When it comes to flavors, the sky’s the limit. Classic fruit flavors abound along with indulgent chocolate varieties. More modern gelaterias even flaunt adventurous flavors like rice, fig, or chestnut. Want to sample both chocolate and hazelnut? Get it together in a gianduia flavor.

With thousands of gelaterias peppering Italian towns, an afternoon stroll always ends in an ice cream.


Coffee lovers can rejoice in this cosmopolitan Italian dessert. Tiramisu translates to “pick-me-up,” referring to a sugar and caffeine lift from layers of coffee-soaked ladyfingers and sweet mascarpone cream. While many regions contend its origins, tiramisu appeared across Italy in the 1960s-70s and spread like wildfire.

The secrets to incredible tiramisu include:

  • Ladyfingers – The base for soaking up sweetened espresso
  • Mascarpone – High-fat soft cheese creates the signature creamy layer
  • Coffee – Espresso brings out the sweet flavors
  • Cocoa powder – Lightly dusted on top

Some purists insist on no eggs or chocolate in the recipe. Other say vanilla and liquor like Marsala wine or rum lend distinctive flavor. Whichever camp you fall into, enjoy the sweet, comforting layers of tiramisu after your next Italian meal.

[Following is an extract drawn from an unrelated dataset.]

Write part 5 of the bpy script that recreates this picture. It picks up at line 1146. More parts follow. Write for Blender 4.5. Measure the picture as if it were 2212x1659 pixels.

Something For Every Palate

From hearty pastas to frozen desserts, Italy offers iconic eats for every type of palate. When you dig into each region’s specialties, you taste the love and legacy behind the recipes perfected generation after generation. Although Italy takes its food very seriously, enjoying Italian cuisine with friends and family remains laidback, fun, and inviting.